Each line that holds the word "scene" counts once. Give the total number of such lines and nothing else.

-*-

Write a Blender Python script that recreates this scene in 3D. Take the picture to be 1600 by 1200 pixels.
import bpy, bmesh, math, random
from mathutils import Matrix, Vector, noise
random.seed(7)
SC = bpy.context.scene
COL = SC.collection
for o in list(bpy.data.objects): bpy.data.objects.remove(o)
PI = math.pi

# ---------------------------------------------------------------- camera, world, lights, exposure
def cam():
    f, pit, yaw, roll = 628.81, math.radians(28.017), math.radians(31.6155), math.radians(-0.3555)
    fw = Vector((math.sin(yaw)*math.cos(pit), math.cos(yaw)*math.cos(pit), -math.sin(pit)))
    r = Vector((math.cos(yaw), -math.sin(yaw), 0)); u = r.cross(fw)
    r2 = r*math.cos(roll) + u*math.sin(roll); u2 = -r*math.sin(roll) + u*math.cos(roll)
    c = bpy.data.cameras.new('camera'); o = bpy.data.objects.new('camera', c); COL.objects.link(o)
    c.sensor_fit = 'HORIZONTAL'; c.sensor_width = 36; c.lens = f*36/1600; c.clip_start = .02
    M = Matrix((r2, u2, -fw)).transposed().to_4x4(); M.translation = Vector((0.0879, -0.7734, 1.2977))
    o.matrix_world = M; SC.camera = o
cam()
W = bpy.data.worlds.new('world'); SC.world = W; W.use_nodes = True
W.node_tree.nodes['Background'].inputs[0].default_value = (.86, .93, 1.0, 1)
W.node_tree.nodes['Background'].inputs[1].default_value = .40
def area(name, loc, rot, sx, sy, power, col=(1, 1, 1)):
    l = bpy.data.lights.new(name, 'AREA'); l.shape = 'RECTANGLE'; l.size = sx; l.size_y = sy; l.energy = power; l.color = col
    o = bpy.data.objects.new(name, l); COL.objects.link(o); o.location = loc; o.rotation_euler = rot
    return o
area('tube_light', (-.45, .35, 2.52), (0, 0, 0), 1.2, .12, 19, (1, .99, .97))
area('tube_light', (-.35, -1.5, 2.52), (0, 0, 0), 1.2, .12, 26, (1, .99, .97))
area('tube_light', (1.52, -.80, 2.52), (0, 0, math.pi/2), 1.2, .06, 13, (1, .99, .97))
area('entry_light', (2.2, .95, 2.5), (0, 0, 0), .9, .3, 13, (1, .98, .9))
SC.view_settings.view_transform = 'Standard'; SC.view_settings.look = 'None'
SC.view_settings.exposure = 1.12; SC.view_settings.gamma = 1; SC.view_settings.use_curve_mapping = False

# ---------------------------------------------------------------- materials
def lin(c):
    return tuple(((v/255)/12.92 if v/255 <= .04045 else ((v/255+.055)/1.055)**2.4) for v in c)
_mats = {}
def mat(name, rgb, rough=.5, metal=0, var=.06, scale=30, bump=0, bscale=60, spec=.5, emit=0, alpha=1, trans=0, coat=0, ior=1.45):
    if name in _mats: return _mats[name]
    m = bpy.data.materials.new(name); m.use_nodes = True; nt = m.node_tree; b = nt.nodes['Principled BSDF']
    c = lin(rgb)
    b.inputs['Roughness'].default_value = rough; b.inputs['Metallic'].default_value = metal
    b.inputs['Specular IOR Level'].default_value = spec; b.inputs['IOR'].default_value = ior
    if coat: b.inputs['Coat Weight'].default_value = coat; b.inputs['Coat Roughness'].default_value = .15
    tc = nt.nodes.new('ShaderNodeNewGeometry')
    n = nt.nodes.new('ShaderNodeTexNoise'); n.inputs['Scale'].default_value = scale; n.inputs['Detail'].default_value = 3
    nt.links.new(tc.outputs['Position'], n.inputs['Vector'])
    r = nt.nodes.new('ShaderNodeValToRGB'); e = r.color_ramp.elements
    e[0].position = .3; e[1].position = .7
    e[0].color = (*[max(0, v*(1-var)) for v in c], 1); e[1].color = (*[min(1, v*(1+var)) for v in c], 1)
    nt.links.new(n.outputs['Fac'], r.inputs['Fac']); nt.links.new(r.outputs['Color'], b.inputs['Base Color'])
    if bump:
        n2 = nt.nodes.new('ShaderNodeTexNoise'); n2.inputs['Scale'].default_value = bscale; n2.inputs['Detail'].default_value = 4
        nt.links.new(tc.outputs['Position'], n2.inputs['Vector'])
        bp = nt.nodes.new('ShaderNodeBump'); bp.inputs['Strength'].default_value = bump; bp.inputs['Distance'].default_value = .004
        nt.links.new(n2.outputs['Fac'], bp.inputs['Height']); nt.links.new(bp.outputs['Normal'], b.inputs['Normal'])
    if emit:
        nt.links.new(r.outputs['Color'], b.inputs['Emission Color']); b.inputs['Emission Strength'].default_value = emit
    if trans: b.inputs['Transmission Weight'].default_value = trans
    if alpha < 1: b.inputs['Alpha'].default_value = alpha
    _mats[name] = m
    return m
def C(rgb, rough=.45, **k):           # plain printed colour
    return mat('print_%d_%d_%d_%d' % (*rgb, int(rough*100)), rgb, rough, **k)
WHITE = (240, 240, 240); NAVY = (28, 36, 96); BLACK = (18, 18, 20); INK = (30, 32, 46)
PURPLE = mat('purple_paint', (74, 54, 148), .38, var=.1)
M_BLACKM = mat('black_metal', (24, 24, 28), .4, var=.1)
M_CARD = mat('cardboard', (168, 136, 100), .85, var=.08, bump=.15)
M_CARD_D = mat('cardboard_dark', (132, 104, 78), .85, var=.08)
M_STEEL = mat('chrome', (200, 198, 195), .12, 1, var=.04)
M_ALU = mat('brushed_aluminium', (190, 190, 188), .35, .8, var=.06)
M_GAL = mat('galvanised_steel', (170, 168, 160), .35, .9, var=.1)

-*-

Expected answer:
2